Develoment in Kenya hardly happen quickly, in most cases, it never happens! Especially when it is something politicians have promised wananchi.

Constructing a kilometer of road in Kenya takes decades. Some road constructions only seem to happen faster when they are far way, like Alfred Mutua’s instant road.

Take the one at my doorstep, Outer Ring Road, for instance. It looks like an abandoned cattle track. No repairs. No maintenance. No nothing. In fact, a few patches here and there, done decades ago, make it look like a badly sewn pair of shorts.

Scream out

When driving along outer Ring Road, one must exercise self-control. Self-control is needed to help one stop themselves from screaming out loud every time they find themselves in a crater in the middle of the road. This is even worse when you are in a bus and the driver has ideas and maneuverings that would put a F1 driver to shame.

Bullet-proof tank

The good old government, or whoever decides where roads should be probably have good reason for putting the road here, but it might actually be put to better use.

Along the road are ‘farmers’ who plant all manner of crops, and occasionally nurse vegetables to maturity beside the smoke-belching trucks with heaving engines that use the road on a regular basis.

These roadside farmers are the chaps who might benefit from a little more land to plant Sukuma wiki. That is, if they get creative and permission to plant crops in some of those potholes.

It wouldn’t even be a lot of work, for the road is ready for planting, no ploughing required.
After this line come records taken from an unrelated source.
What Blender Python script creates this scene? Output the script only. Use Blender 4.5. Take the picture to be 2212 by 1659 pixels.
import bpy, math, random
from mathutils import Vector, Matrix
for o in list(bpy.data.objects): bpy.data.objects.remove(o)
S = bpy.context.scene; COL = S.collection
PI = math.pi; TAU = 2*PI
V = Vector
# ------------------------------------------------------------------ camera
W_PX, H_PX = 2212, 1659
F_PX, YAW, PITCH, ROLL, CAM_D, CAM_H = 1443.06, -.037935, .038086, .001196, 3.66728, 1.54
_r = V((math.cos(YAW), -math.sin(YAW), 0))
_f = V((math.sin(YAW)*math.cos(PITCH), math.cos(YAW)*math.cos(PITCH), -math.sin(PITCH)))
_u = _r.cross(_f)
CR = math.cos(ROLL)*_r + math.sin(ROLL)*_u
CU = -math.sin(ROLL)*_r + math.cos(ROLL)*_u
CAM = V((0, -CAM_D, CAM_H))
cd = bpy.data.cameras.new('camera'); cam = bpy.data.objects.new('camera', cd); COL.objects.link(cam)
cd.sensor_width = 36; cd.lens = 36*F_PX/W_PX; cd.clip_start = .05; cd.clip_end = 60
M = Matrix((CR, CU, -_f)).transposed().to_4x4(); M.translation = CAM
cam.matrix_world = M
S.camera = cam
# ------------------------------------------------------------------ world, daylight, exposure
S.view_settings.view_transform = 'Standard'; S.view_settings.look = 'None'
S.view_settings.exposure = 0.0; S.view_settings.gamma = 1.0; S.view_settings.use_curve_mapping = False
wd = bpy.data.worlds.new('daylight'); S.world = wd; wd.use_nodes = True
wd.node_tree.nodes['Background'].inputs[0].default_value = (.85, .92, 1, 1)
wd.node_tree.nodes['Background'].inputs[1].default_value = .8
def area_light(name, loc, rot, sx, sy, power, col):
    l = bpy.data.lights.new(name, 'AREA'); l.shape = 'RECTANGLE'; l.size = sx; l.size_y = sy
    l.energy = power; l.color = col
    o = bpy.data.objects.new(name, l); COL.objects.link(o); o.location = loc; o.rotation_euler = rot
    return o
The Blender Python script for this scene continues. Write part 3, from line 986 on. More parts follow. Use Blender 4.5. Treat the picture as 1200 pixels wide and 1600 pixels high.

Allowing those farmers to get creative and enterprising is something Kamwana might start considering soon.

Anyway, in the age of roadside declarations, all Kamwana would need while passing by such roads is to pop his head out of the tinted, bulletproof tank I saw a while back on display at Nyayo Stadium.

He would then look at the eager faces peering at him from the roadsides.

The faces would be begging but happy to see the tank visit their humble, eer, farms.

He would then proceed to give an order to the local chief to immediately allow the roadside farmers expand their farms onto the dusty, muddy roads. And by so doing solve two problems at once, that of a poor road and even poorer farmers.